I gestured toward an undiluted use of the word “parallel” at the beginning of this review, one existing prior to or outside of the semantic transformations of history. Such a gesture now seems specious rather than an innocent rhetorical device. Yet perhaps it was this very indulgence of the definition “alternative to everyday life” that created my passage back to the real world. In other words, I have preoccupied myself with parallels to say something about portraits, but it appears as if the preoccupations of portraits have taught me something about parallels. Now I can only hope that this portrait of parallels has said something about preoccupations. As the poet Richard Siken put it,

The wind knocks the heads of the flowers together. 

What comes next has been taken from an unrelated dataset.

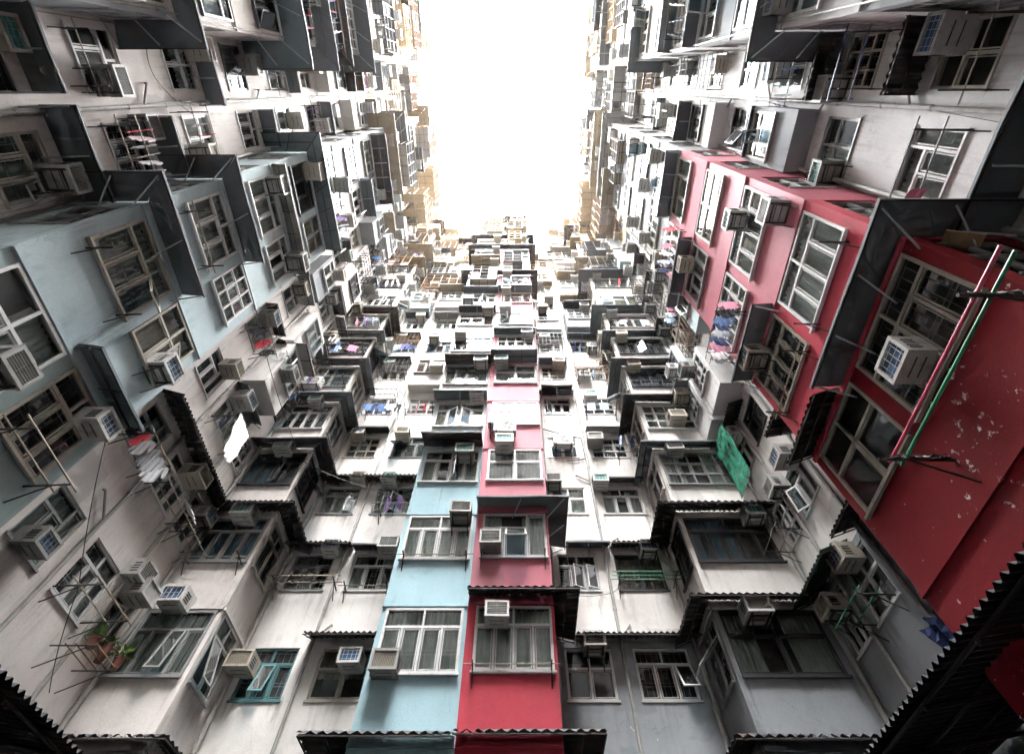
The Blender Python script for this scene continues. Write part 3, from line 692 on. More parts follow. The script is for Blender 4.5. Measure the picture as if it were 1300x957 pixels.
for s, seg in SG.items():
    root = ROOTS[ROOT[s]]
    if s in BAYS:
        inner = {'L0': 1.4, 'L2': 1.4, 'R2': 1.6, 'R0': 1.6, 'TB': 1.7, 'TR': 1.78}.get(s, 0)
        for k in range(-1, NK):
            z0 = 5.75 + STO * k; z1 = z0 + STO
            if k < 0: z0 = 0.
            mt = M[wallmat(s, max(k, 0))]; mb = MB()
            holes = [(c[0], c[1], SILLB(k), HEAD(k) - .06) for c in COLS[s]] if k >= 0 else []
            panel(mb, seg, seg.a, seg.b, z0, z1, holes, mt)
            if inner:
                for end, nn in ((seg.a, -1), (seg.b, 1)):
                    if (s, nn) in (('TB', 1),): continue
                    p0 = seg.w(end, 0, 0); p1 = seg.w(end, -inner, 0)
                    if s[0] in 'LR':
                        sd = Seg('-Y' if nn < 0 else '+Y', end, min(p0.x, p1.x), max(p0.x, p1.x), seg.phrase, '')
                    else: sd = Seg('+X' if nn > 0 else '-X', end, 11.0 if s == 'TB' else 10.92, 12.7, seg.phrase, '')
                    hs = []
                    vis = (s in ('L2', 'R2') and nn < 0) or (s in ('L0', 'R0') and nn > 0)
                    if vis and k >= 0:
                        m0 = (sd.a + sd.b) / 2; hs = [(m0 - .5, m0 + .5, SILLB(k), HEAD(k) - .06)]
                        window(root, sd, m0 - .5, m0 + .5, SILLB(k), HEAD(k) - .06, 'cross', 'frame_w' if k > 1 else 'frame_g')
                    panel(mb, sd, sd.a, sd.b, z0, z1, hs, mt, rev=.12, room=.3)
            if k >= 0:
                build_local(mb, 'bay', root)
            else: build_local(mb, 'wall', root)
            if k < 0: continue
            for i, c in enumerate(COLS[s]):
                window(root, seg, c[0], c[1], SILLB(k), HEAD(k) - .06, inset=.07, **wopts(s, k, i))
            # thin drip ledge below the spandrel of each storey
            lb = MB(); Tm = seg.T((seg.a + seg.b) / 2, 0, z0); hw = (seg.b - seg.a) / 2
            lb.box(-hw, hw, .003, .05, -.03, .05, mt, Tm); build_local(lb, 'ledge', root)
    else:
        mb = MB()
        groups = ([(0., HEAD(0) + .12, 'grey_m'), (HEAD(0) + .12, 5.75 + STO * 10, SG[s].wall)] if s in ('FR', 'R1') else [(0., 5.75 + STO * 10 - .0, SG[s].wall)]) + [(5.75 + STO * k, 5.75 + STO * (k + 1), wallmat(s, k)) for k in range(10, NK)]
        for z0, z1, mt in groups:
            holes = []
            for k in range(0, NK):
                if not (z0 < HEAD(k) - .1 < z1): continue
                for i, c in enumerate(COLS[s]):
                    if (s, k, i) not in BALC: holes.append((c[0], c[1], SILLF(k), HEAD(k) - .04))
            panel(mb, seg, seg.a, seg.b, z0, z1, holes, M[mt], rev=.16)
        build_local(mb, 'wall', root)
        for k in range(NK):
            for i, c in enumerate(COLS[s]):
                if (s, k, i) in BALC:
                    pr, mt = BALC[(s, k, i)]; a, b = c[0] - .12, c[1] + .12; z0, z1 = HEAD(k) - 2.35, HEAD(k) + .1; q = MB()
                    fs = Seg(seg.n, seg.p + (pr if seg.n in ('+X', '+Y') else -pr), a, b, seg.phrase, mt)
                    panel(q, fs, a, b, z0, z1, [(c[0], c[1], SILLB(k) + .1, HEAD(k) - .1)], M[mt], room=pr - .06)
                    for e_ in (a, b): q.quad([seg.w(e_, 0, z0), seg.w(e_, pr, z0), seg.w(e_, pr, z1), seg.w(e_, 0, z1)], M[mt])
                    q.quad([seg.w(a, 0, z0), seg.w(b, 0, z0), seg.w(b, pr, z0), seg.w(a, pr, z0)], M[mt]); q.quad([seg.w(a, 0, z1), seg.w(b, 0, z1), seg.w(b, pr, z1), seg.w(a, pr, z1)], M[mt])
                    build_local(q, 'balcony', root)
                    o = wopts(s, k, i); o.pop('cage', None)
                    window(root, fs, c[0], c[1], SILLB(k) + .1, HEAD(k) - .1, inset=.07, **o)
                else:
                    window(root, seg, c[0], c[1], SILLF(k), HEAD(k) - .04, **wopts(s, k, i))
# roofs, parapets and roof-edge railings
for key, quads in {'LA': [(-12.5, -9.0, -12, 2.1), (-9.0, -7.6, -5.3, -1.3)], 'LB': [(-12.5, -9.0, 2.1, 14.5), (-9, -7.6, 2.1, 5.7), (-9, -7.1, 11.1, 14.5)], 'FL': [(-7.1, -3.24, 12.7, 14.5)],
                   'T': [(-3.24, .87, 10.92, 14.5)], 'FR': [(.87, 4.7, 12.7, 14.5)], 'RB': [(7.4, 11, 2.0, 14.5), (5.8, 7.4, 2.0, 6.4), (4.7, 7.4, 11.1, 14.5)], 'RA': [(7.4, 11, -12, 2.0), (5.8, 7.4, -5.3, -1.1)]}.items():
    mb = MB(); zt = 5.75 + STO * NK
    for x0, x1, y0, y1 in quads: mb.box(x0, x1, y0, y1, zt - .12, zt + .0 + (.25 if key == 'T' else .18), M['cream'])
    build_local(mb, 'roof', ROOTS[key])
    rb = MB(); zr = zt + .2
    for x0, x1, y0, y1 in quads:
        for (p, q) in (((x0, y0), (x1, y0)), ((x1, y0), (x1, y1)), ((x0, y0), (x0, y1))):
            L_ = max(abs(p[0] - q[0]), abs(p[1] - q[1])); n = max(2, int(L_ / .8))
            for z in (.35, .7, 1.05): rb.tube((p[0], p[1], zr + z), (q[0], q[1], zr + z), .022, M['tanmetal'], 4)
            for j in range(n + 1):
                x = p[0] + (q[0] - p[0]) * j / n; y = p[1] + (q[1] - p[1]) * j / n; rb.tube((x, y, zr), (x, y, zr + 1.05), .02, M['tanmetal'], 4)
    build_local(rb, 'roof_railing', ROOTS[key])

# ------------------------------------------------------------------ awnings over the windows
def aw(s, pts, k, dz=.22, **kw): awning(ROOTS[ROOT[s]], pts, HEAD(k) + dz, **kw)
D = dict(sheet='sheet_d', corr=True, struts=None, frame='steel_d'); G_ = dict(sheet='sheet_g', struts='steel_l', ladder=False)
aw('L1', [(-9, -1.28), (-9, .12)], 1, proj=.75, drop=.12, **G_); aw('L1', [(-9, .3), (-9, 2.07)], 1, proj=.85, drop=.15, **G_)
aw('L1', [(-9, .62), (-9, 1.98)], 2, proj=.72, drop=.1, **G_); aw('L1', [(-9, -.9), (-9, .5)], 3, proj=.6, dz=.1, drop=.1, **G_); aw('L1', [(-9, .7), (-9, 1.9)], 4, proj=.6, drop=.1, **G_)
aw('L2', [(-9, 2.08), (-7.6, 2.08), (-7.6, 4.15)], 1, proj=.62, drop=.12, **G_); aw('L2', [(-7.6, 3.9), (-7.6, 5.7)], 0, proj=.55, drop=.12, sheet='sheet_tl', struts=None, ladder=True)
aw('L2', [(-9, 2.08), (-7.6, 2.08), (-7.6, 4.3)], 2, proj=.6, drop=.12, **G_)
aw('L3', [(-9, 6.7), (-9, 11.1), (-7.1, 11.1), (-7.1, 12.66)], 1, proj=.72, drop=.25, **D)
aw('LC', [(-9, 11.09), (-7.1, 11.09), (-7.1, 12.66)], 2, proj=.68, drop=.2, sheet='sheet_d', struts=None); aw('LC', [(-9, 11.09), (-7.1, 11.09), (-7.1, 12.66)], 3, proj=.62, drop=.15, sheet='sheet_g', struts=None)
aw('L3', [(-9, 8.3), (-9, 9.9)], 2, proj=.5, drop=.2, sheet='sheet_g', struts=None); aw('L3', [(-9, 8.2), (-9, 11.0)], 3, proj=.5, drop=.2, sheet='sheet_d', struts=None)
aw('FL', [(-5.4, 12.7), (-3.3, 12.7)], 0, proj=.65, drop=.22, **D); aw('FL', [(-7.05, 12.7), (-5.1, 12.7)], 1, proj=.6, drop=.25, **D); aw('FL', [(-5.05, 12.7), (-3.26, 12.7)], 1, proj=.5, drop=.12, dz=.1, sheet='sheet_d', struts=None, ladder=False)
aw('FL', [(-7.05, 12.7), (-3.3, 12.7)], 2, proj=.6, drop=.2, **D); aw('FL', [(-7.0, 12.7), (-5.3, 12.7)], 3, proj=.5, drop=.15, sheet='sheet_d', struts=None)
aw('TB', [(-3.24, 12.6), (-3.24, 11.0), (-1.2, 11.0)][1:], 2, proj=.85, drop=.22, sheet='sheet_d', struts=None); aw('TB', [(-3.3, 11.0), (-1.2, 11.0)], 3, proj=.6, drop=.12, sheet='sheet_tl', struts='steel_l', ladder=False)
aw('TR', [(-1.18, 10.92), (.87, 10.92), (.87, 12.6)], 0, proj=.6, drop=.16, **D); aw('TR', [(-1.18, 10.92), (.87, 10.92), (.87, 12.6)], 1, proj=.6, drop=.12, **G_)
aw('FR', [(1.5, 12.7), (4.68, 12.7)], 0, proj=.6, drop=.2, **D); aw('FR', [(1.5, 12.7), (2.85, 12.7)], 1, proj=.45, drop=.1, **G_); aw('FR', [(2.9, 12.7), (4.68, 12.7)], 1, proj=.55, drop=.2, **D)
aw('FR', [(2.85, 12.7), (4.5, 12.7)], 2, proj=.4, drop=.12, sheet='sheet_d', struts=None, ladder=False); aw('FR', [(1.0, 12.7), (2.6, 12.7)], 4, proj=.4, drop=.12, sheet='sheet_g', struts=None)
aw('RC', [(4.7, 12.66), (4.7, 11.09), (7.4, 11.09)], 0, proj=.66, drop=.26, **D); aw('RC', [(4.7, 12.66), (4.7, 11.09), (7.4, 11.09)], 1, proj=.7, drop=.26, **D)
aw('RC', [(4.7, 12.66), (4.7, 11.09), (7.4, 11.09)], 2, proj=.5, drop=.15, sheet='sheet_g', struts=None); aw('RC', [(4.7, 12.66), (4.7, 11.09), (7.4, 11.09)], 3, proj=.55, drop=.2, sheet='sheet_d', struts=None)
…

Steam rises from every cup at every table at once
Things happen all the time, things happen every minute
that have nothing to do with us.

Things happen as I write. Things happen as you read. Woodman wondered where she fit in this odd geometry of time. I wonder where I fit in this odd time of geometry. You may never meet these things that happen every minute, that have nothing to do with us. But there is a word for two things which never meet.